There was no waiting for the next edition of the Boston Globe or fortuitous tuning in to a radio or television news program for the news to reach him. There was no uncertainty about what to do with a bombing occurring just blocks from the university, either. In a follow-up text, Andy explained he'd received an email from Northeastern telling students not to leave campus. When the manhunt shut down the city on April 19, Andy awoke to a series of texts alerting him that he was not in danger due to the shooting on the nearby MIT campus. He also learned by text his final exam for the day was canceled.
Our ongoing communications during day of the marathon bombings and following days highlight how different it is to attend college in Boston today from the 1970s, when I was a student at Boston College. The speed with which news travels and the means -- emails, texts, and online posts -- are distinguishing marks of Andy's times. When the phone networks go down, as they did after the marathon bombings, texting, emailing, and posting fill the gap.

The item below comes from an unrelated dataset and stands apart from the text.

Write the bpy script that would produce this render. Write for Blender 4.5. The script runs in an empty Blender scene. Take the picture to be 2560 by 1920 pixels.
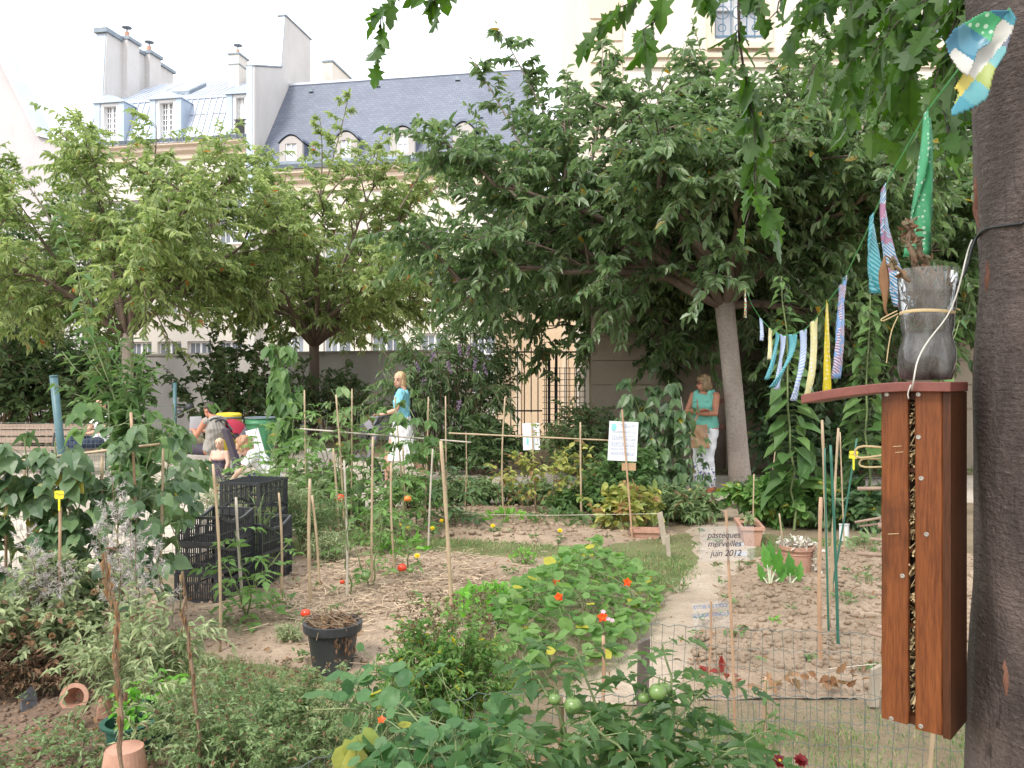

As Andy noted during the manhunt, "Everyone from MIT is making obligatory 'I'm not dead' posts."
But some things don't change. Just like in my day, big news brought people together where they could comfort each other. At 4:30 on marathon day, Andy reported, "Everyone is in the common room watching the news."
There was the familiar scramble to account for friends who had been off campus when the alert was issued.
"I have some friends who were literally between the two explosions, fortunately they're all ok," Andy texted me at 5:11 p.m. on the day of the marathon.
When big events happened in my college years, news wasn't spread instantaneously. In the Blizzard of '78, phone lines were overwhelmed, so there was no communication with parents for days. When my dad had a heart attack prior to the student phones install date, it took the better part of a day for the news to reach me. My mother called campus police who walked over to my apartment and left a message with my roommates to check in with them on my return from Cambridge.
Waiting hours to contact home wasn't necessarily a problem in most circumstances due to our youthful veneer of invulnerability, but I imagine it was tougher on our parents. Then again, they didn't have the same type of terrorism to worry about in the 1970s. The likelihood of our being done in by a big storm is hardly comparable to the fears a parent experiences when bombs go off at a popular event just down the street from their child's campus.
I had expected Andy to be at the marathon finish line watching as he'd told me he planned to do. After more than a decade of living with instant communications, I can't imagine having had to wait hours or even days for reassurance of his safety, even though that was the norm during my college years.